For nearly 130 years, Hershey (HSY 1.32%) was mainly known as a confectioner, generating billions in revenue from leading brands such as Kit-Kat, Reese's, Twizzler's, and the eponymous Hershey chocolates. But once the current CEO Michele Buck took over in 2017, the company diversified into savory and better-for-you snack product categories. Since then, Hershey has acquired well-known brands like SkinnyPop popcorn and most recently, Dot's Pretzels and Pretzels Inc. 

This carefully crafted business strategy to expand into snacking has made Hershey the second-biggest U.S. snacking company, boasting three of the six fastest-growing U.S. snack brands, according to Buck. All the while, the company's large portfolio of candy brands has remained the undisputed leader in the U.S. Analysts expect new product launches and additional acquisitions activity to translate into 9.6% annual non-GAAP (adjusted) diluted earnings per share (EPS) growth over the next five years from Hershey. That's significantly better than the confectioner industry's average annual earnings growth outlook of 7.7%. 

The stock's 1.7% dividend yield is in line with the S&P 500 index's 1.7% yield. But Hershey's dividend growth prospects arguably set it apart: With the dividend payout ratio likely set to clock in around 46% in 2023, the company could continue to deliver double-digit annual dividend growth to shareholders over the medium term. 

Even after outperforming the market over the last year, Hershey stock still looks reasonably valued.

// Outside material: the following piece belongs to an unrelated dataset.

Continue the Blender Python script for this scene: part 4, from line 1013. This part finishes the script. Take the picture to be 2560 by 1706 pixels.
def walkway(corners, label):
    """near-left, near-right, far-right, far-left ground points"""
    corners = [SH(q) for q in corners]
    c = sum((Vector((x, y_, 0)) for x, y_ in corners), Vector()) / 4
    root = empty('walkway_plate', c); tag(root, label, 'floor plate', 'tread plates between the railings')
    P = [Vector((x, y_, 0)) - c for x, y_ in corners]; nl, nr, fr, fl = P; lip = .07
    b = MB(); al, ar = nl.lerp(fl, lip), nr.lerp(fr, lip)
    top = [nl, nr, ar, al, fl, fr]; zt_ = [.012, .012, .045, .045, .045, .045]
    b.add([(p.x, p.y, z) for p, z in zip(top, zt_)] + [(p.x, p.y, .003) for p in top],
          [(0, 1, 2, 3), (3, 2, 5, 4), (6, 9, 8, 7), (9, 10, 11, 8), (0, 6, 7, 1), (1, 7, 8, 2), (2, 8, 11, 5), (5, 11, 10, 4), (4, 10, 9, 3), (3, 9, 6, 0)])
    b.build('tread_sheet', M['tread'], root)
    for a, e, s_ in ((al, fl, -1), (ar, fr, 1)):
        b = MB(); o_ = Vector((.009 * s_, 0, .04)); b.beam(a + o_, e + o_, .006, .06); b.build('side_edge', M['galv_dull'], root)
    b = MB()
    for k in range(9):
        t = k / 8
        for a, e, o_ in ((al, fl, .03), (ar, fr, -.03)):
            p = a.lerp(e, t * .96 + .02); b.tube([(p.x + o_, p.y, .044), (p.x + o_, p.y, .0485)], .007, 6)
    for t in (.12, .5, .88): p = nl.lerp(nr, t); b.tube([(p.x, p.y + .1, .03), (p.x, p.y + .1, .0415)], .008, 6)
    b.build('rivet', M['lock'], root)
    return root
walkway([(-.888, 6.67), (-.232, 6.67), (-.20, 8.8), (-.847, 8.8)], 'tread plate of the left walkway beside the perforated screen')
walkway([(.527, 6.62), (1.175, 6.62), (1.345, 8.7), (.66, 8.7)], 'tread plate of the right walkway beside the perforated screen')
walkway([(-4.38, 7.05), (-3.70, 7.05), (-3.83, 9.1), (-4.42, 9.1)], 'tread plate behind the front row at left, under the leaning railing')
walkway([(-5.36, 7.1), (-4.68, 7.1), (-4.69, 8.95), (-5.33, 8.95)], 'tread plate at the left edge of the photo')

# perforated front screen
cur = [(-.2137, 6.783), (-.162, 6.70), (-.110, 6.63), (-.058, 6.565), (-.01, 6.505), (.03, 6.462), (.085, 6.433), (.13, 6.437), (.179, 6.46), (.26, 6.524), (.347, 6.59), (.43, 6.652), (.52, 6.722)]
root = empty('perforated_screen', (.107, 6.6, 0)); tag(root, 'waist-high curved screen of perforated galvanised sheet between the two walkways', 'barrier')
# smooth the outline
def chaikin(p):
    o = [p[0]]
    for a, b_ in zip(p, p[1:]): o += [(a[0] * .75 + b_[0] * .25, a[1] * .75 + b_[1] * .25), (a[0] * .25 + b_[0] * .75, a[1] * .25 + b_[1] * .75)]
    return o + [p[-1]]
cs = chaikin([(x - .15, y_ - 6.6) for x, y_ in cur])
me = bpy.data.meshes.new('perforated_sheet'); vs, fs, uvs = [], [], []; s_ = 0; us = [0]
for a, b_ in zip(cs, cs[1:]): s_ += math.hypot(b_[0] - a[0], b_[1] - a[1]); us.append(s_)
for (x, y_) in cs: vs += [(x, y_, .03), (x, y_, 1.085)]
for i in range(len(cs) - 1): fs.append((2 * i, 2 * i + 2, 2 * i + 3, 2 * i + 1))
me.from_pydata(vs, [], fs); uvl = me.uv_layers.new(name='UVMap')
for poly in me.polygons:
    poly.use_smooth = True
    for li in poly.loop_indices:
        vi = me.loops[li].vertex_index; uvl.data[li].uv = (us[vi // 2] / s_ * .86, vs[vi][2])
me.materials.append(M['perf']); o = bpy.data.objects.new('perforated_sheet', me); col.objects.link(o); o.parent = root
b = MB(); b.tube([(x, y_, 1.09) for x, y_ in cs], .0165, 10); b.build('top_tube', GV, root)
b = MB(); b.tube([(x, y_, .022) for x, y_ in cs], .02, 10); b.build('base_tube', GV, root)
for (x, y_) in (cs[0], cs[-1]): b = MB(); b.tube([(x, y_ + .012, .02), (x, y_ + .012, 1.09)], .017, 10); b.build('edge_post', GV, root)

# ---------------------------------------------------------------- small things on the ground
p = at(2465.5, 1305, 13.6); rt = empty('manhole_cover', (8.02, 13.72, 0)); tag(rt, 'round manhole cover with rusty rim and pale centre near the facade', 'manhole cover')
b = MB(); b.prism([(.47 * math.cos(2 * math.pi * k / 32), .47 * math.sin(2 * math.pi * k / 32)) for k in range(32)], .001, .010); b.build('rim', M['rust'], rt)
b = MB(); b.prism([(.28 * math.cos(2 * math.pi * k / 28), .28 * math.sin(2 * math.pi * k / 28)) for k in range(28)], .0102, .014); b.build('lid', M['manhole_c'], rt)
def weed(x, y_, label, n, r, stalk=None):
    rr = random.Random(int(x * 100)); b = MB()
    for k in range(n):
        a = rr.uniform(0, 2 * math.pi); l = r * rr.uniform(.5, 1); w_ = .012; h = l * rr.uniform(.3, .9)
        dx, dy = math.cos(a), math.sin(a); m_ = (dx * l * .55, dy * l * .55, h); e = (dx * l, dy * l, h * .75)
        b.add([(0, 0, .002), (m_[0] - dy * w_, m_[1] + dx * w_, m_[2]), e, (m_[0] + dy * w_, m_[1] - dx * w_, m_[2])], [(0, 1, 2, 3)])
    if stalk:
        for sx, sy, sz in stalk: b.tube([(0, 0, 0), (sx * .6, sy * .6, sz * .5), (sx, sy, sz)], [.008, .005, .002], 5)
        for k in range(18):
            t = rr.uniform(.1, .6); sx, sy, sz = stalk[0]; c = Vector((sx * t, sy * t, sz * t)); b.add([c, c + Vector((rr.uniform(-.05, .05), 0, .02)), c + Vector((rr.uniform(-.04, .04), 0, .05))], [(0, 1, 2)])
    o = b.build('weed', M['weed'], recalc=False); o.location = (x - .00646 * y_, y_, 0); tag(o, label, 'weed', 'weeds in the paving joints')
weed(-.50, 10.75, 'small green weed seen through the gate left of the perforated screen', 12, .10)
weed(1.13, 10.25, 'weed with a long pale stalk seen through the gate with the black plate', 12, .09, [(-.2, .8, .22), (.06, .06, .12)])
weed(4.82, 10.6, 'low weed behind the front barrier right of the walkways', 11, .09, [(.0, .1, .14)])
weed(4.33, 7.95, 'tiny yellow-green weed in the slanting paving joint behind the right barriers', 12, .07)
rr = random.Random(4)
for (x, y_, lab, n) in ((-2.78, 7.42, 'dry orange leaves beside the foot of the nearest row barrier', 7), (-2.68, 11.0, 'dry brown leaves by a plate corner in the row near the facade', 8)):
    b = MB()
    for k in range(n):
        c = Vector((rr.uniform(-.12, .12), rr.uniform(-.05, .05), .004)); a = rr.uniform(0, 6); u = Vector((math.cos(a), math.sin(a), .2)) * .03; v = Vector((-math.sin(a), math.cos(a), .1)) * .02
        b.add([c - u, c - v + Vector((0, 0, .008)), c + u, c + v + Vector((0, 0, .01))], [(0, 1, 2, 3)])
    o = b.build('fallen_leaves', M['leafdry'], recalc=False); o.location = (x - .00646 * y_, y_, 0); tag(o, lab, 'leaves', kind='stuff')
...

Given its quality, the stock's forward price-to-earnings (P/E) ratio of 24.4 isn't excessive compared to the confectioner industry's average forward P/E ratio of 21.9. 

2. Starbucks: A tremendous dividend growth stock

Coffee and cold beverages are a part of countless consumers' daily routines around the world. And arguably no other company has captivated its customers as much as Starbucks (SBUX 1.09%). The franchise has over 36,000 stores on the planet.

And there's reason to believe that the company will keep customers coming back for more. That's because Starbucks' U.S. loyalty program again grew at a double-digit clip in its most recent quarter to top 30 million. This is why analysts believe that adjusted diluted EPS will compound at an 18% rate each year over the next five years. For context, that's far superior to the restaurant industry's average earnings growth projection of 13.5%. 

Starbucks' 2.2% dividend yield is moderately higher than the S&P 500 index's 1.7% yield. Coupling the company's strong growth potential with a dividend payout ratio that is anticipated to come in below 64% for the current year, healthy dividend growth should persist moving forward.

Best of all, Starbucks' stock appears to be sensibly priced. The stock's forward P/E ratio of 24.1 is only slightly above the restaurant industry's average forward P/E ratio of 23.1.